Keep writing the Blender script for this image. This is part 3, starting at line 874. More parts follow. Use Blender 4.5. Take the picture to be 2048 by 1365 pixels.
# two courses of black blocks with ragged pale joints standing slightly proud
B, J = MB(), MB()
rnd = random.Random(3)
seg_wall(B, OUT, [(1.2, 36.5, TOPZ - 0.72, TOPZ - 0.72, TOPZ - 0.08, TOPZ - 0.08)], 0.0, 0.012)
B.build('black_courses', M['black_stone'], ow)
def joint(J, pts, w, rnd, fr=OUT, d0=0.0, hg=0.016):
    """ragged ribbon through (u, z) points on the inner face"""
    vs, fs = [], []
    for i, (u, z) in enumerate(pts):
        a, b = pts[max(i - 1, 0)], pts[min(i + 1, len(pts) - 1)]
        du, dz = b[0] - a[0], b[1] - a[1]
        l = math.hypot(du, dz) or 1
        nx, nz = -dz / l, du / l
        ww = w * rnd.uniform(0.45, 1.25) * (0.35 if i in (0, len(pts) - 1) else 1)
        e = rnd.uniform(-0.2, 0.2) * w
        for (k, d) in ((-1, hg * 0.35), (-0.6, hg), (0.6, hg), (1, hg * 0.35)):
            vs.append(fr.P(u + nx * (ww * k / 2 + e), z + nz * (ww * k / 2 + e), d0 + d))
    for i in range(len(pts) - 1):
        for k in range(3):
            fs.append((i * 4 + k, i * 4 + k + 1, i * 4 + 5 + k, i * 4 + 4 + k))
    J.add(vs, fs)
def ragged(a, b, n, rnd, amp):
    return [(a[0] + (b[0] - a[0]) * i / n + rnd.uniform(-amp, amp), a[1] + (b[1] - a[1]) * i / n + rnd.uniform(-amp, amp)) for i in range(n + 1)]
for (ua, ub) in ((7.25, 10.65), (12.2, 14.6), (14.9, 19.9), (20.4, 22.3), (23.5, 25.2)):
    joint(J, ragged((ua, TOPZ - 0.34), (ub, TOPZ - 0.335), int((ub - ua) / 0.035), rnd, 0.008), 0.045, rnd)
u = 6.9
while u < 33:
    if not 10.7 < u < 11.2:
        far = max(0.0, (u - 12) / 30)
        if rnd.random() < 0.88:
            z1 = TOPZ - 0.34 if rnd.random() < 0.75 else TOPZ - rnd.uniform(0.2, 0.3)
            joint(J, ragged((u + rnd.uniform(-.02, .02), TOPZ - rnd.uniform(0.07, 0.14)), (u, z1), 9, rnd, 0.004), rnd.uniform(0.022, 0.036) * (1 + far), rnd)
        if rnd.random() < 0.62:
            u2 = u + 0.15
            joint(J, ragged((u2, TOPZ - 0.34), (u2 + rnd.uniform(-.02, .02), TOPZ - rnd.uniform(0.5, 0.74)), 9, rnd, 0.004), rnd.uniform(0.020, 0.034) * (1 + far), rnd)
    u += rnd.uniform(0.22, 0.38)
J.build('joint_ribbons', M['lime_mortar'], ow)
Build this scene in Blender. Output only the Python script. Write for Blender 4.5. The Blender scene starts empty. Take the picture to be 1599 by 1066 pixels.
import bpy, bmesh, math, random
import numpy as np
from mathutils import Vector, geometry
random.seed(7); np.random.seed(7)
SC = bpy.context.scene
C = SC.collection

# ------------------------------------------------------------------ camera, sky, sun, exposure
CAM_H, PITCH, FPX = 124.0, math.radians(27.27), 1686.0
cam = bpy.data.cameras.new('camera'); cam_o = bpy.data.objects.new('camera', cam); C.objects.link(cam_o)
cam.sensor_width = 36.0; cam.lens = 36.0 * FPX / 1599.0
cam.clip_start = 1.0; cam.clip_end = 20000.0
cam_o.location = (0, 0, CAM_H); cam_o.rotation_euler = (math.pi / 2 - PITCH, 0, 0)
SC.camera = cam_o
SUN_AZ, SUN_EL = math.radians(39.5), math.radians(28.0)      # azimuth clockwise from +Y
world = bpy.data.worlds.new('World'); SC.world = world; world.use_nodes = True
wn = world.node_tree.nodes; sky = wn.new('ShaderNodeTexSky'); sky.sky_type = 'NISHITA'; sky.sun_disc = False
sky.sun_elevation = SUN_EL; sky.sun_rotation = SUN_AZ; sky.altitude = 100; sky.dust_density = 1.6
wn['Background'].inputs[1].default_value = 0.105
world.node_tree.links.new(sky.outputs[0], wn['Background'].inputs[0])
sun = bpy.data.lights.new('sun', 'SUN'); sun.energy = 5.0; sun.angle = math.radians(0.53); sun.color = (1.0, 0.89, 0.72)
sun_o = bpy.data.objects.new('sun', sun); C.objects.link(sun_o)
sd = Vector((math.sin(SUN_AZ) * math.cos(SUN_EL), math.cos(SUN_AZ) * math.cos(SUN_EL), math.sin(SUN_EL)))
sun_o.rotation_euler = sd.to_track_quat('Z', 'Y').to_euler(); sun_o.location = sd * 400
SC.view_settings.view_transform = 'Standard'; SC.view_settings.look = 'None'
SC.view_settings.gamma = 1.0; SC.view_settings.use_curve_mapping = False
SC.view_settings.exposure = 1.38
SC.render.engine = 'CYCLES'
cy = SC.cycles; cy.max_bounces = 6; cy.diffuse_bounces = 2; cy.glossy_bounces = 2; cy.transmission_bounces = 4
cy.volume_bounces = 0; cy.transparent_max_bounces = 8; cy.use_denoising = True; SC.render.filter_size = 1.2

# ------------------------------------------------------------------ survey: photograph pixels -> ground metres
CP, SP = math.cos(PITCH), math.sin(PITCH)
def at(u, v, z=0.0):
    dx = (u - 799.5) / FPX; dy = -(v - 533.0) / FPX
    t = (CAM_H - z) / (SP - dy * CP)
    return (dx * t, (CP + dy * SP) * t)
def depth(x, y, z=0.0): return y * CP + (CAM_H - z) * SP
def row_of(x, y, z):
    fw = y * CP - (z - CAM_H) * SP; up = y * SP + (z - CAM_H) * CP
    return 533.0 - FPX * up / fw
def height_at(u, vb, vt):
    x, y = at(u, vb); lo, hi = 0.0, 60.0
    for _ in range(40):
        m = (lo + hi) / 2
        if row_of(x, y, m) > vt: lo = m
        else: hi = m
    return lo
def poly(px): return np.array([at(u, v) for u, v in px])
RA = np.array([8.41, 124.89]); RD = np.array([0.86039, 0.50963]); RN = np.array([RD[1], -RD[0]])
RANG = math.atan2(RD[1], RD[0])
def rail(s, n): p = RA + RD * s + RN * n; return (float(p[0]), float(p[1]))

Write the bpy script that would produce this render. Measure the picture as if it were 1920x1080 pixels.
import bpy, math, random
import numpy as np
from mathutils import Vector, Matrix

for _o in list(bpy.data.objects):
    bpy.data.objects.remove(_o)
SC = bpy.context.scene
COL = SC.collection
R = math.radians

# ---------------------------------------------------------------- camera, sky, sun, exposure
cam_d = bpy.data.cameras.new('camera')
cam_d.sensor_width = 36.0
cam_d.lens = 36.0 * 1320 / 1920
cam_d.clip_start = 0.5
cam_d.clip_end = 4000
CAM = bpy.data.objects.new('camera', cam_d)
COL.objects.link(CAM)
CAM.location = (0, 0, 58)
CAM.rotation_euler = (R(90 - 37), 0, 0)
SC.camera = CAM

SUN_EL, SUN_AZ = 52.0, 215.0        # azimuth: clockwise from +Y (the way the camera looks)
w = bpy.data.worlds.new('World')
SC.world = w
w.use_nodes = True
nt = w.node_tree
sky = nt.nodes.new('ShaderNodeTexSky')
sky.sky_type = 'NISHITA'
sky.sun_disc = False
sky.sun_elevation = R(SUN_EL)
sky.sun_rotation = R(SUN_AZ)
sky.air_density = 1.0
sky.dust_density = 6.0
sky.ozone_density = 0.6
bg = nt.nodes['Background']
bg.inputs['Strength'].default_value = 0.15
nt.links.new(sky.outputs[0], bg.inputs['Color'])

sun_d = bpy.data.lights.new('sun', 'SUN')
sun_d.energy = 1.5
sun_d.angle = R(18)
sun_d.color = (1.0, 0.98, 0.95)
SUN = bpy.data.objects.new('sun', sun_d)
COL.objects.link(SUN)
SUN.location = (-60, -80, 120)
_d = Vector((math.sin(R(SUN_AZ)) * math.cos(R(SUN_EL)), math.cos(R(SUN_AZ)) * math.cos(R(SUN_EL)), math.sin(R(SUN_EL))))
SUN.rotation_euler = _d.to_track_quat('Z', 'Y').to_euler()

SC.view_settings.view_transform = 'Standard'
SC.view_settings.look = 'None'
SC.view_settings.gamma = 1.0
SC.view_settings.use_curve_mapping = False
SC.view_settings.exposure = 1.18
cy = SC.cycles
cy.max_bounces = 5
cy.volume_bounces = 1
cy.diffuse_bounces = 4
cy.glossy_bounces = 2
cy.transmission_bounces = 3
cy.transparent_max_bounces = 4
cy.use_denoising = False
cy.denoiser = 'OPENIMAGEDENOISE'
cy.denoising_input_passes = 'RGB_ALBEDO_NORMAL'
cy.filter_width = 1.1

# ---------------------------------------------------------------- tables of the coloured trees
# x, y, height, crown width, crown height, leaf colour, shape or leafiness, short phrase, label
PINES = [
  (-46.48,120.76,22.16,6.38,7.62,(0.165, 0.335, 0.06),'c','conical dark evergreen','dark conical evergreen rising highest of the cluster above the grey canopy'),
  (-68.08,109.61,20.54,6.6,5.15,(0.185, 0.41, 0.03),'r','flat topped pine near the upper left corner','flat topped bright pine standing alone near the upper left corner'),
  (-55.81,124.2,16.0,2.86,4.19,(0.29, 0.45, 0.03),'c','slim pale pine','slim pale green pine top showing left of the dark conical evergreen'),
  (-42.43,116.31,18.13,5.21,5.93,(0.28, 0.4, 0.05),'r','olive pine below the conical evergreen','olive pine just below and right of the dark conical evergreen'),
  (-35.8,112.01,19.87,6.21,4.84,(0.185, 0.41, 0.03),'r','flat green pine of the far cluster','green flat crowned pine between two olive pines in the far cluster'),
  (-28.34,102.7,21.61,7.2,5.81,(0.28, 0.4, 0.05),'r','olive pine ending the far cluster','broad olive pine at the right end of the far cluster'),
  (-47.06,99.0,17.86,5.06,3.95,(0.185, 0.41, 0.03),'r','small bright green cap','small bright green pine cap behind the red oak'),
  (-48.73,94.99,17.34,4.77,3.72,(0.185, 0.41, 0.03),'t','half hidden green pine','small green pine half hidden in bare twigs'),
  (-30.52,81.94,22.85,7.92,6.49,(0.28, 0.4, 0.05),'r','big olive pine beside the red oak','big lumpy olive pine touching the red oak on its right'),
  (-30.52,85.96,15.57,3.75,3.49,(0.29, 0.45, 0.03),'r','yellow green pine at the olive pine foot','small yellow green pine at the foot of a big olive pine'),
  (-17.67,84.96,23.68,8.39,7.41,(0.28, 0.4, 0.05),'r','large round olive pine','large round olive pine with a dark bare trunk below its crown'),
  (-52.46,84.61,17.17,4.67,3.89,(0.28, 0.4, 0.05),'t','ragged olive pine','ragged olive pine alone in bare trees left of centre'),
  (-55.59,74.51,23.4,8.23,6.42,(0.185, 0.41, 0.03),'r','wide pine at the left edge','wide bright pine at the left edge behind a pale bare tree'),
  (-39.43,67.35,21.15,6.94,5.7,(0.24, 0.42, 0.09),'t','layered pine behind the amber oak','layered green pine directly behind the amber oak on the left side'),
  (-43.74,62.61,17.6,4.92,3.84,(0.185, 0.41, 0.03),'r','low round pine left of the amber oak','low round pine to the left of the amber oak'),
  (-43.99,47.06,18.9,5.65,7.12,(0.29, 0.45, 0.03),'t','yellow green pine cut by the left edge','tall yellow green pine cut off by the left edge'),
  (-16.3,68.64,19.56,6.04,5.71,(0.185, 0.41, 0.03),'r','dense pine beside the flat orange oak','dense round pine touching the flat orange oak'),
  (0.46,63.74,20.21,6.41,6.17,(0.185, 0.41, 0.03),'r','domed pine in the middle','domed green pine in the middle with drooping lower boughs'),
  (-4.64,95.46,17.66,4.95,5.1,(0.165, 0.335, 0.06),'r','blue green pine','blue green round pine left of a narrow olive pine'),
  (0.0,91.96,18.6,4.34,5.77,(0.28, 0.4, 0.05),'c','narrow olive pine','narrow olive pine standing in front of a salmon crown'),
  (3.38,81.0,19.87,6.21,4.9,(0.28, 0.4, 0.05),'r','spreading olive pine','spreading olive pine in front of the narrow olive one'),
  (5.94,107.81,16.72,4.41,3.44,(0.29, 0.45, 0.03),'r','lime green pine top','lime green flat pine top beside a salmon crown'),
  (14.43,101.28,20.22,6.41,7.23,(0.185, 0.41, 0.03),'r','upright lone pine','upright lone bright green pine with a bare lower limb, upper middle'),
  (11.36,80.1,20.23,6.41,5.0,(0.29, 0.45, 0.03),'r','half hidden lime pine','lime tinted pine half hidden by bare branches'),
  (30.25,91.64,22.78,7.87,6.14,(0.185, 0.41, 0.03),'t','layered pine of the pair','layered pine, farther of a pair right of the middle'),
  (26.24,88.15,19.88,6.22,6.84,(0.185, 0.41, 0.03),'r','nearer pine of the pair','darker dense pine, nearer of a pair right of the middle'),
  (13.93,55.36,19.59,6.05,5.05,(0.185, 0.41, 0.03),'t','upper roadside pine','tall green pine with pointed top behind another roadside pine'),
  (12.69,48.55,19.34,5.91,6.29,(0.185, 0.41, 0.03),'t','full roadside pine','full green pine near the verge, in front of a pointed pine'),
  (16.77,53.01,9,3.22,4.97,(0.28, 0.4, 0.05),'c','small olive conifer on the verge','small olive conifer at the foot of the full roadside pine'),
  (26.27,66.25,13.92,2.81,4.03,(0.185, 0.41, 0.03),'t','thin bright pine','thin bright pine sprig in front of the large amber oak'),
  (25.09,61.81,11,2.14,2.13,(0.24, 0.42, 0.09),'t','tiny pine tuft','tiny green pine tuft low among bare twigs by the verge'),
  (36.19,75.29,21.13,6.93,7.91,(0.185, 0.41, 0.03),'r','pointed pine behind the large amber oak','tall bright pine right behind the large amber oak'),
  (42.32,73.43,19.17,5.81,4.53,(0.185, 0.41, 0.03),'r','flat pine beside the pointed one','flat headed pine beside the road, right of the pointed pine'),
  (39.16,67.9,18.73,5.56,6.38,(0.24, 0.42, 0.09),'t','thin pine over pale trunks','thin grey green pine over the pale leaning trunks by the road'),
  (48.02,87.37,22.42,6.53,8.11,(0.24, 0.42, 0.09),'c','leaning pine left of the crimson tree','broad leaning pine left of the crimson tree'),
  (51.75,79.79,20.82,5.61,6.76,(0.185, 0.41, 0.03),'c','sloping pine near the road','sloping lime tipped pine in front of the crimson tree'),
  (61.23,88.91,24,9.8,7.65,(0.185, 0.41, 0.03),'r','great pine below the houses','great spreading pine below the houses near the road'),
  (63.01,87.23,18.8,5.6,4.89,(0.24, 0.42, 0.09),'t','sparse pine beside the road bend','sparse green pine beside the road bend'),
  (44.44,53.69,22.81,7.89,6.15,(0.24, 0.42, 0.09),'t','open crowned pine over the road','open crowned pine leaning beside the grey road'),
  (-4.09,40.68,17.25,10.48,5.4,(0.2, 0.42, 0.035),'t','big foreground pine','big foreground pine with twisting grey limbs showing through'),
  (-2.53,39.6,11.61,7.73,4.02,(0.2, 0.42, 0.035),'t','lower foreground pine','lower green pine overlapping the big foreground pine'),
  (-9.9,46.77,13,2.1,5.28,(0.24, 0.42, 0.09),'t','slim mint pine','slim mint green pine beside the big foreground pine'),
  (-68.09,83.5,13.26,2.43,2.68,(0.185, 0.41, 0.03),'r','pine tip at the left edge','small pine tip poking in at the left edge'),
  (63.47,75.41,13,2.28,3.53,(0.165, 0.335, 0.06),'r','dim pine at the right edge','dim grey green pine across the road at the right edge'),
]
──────
__THE EXERCISE__
Reprint the data above from the opening line to the line holding "seg_wall(B, OUT, [(1.2, 36.5, TOPZ", inclusive, and nothing else.

__EXERCISE RESULT__
Keep writing the Blender script for this image. This is part 3, starting at line 874. More parts follow. Use Blender 4.5. Take the picture to be 2048 by 1365 pixels.
# two courses of black blocks with ragged pale joints standing slightly proud
B, J = MB(), MB()
rnd = random.Random(3)
seg_wall(B, OUT, [(1.2, 36.5, TOPZ - 0.72, TOPZ - 0.72, TOPZ - 0.08, TOPZ - 0.08)], 0.0, 0.012)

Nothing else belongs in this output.